İonia’da materyalist bir felsefe okulu ortaya çıkarken, İtalya’da Pythagorascılar ve Elea Okulu ile “idealist felsefe” gelişiyordu. Kurucusu M.Ö. VI. Yüzyıl içinde Sisam Adası’nda doğan Pythagoras olan Pythagorascılığın temel düşüncesi, ruhun çeşitli beden kafeslerinde gittikçe daha erdemli bir hayat yaşayıp, maddi hazlardan uzak kalarak, yüksele yüksele saf ruh haline gelip asıl ruhla bütünleştiğidir. Böylece İonia doğa felsefesinin materyalist bakış açısına karşı, Pythagorasçılık “idealist, dini” temelli bir bakış açısı getiriyordu.

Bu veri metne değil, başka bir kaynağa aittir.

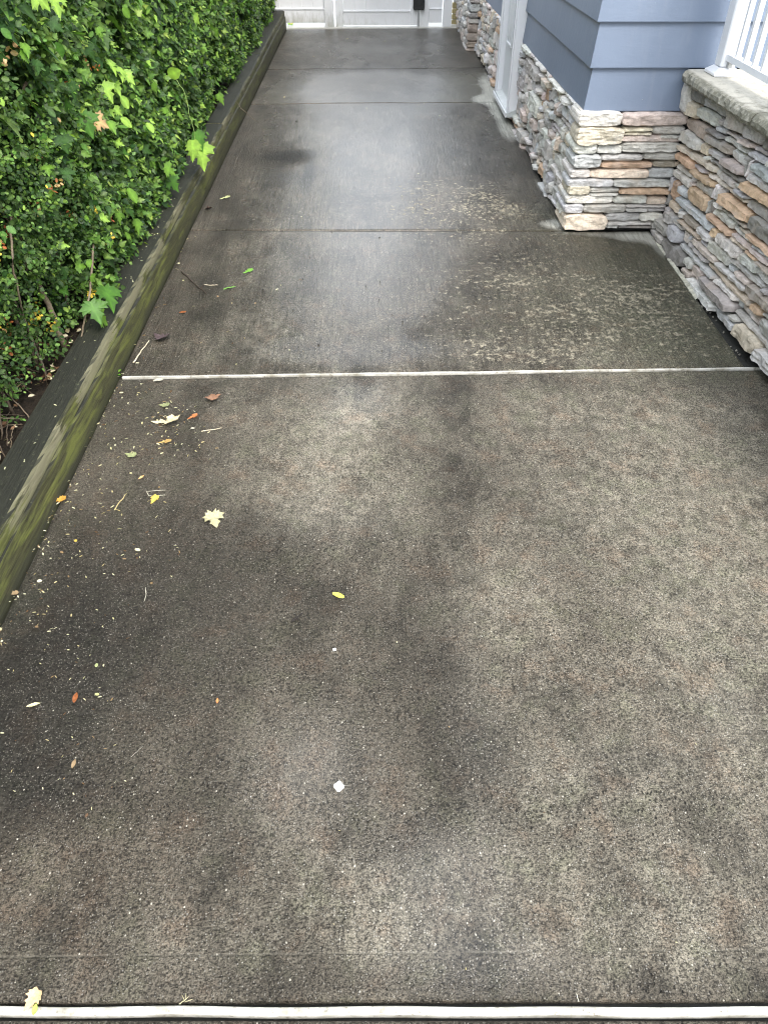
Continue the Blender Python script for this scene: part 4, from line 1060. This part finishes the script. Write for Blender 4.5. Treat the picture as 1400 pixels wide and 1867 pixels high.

Öte yandan Napoli’nin güneyinde bir Yunan polisi olan Elea’da doğan felsefe akımı da İonia’dan farklı olarak, olayları gözlemle değil, sırf akılla, mantıkla kavramaya girişerek “mantıksal felsefenin kurucusu oldu. Bu akımın kurucusu olan Parmenides metafizik bilgi ile deneysel bilgiyi birbirinden kesin olarak ayıran ve varlık hakkında salt akla, mantıksal akıl yürütmeye dayanarak bir açıklama vermek iddiasında olan ilk filozoftur.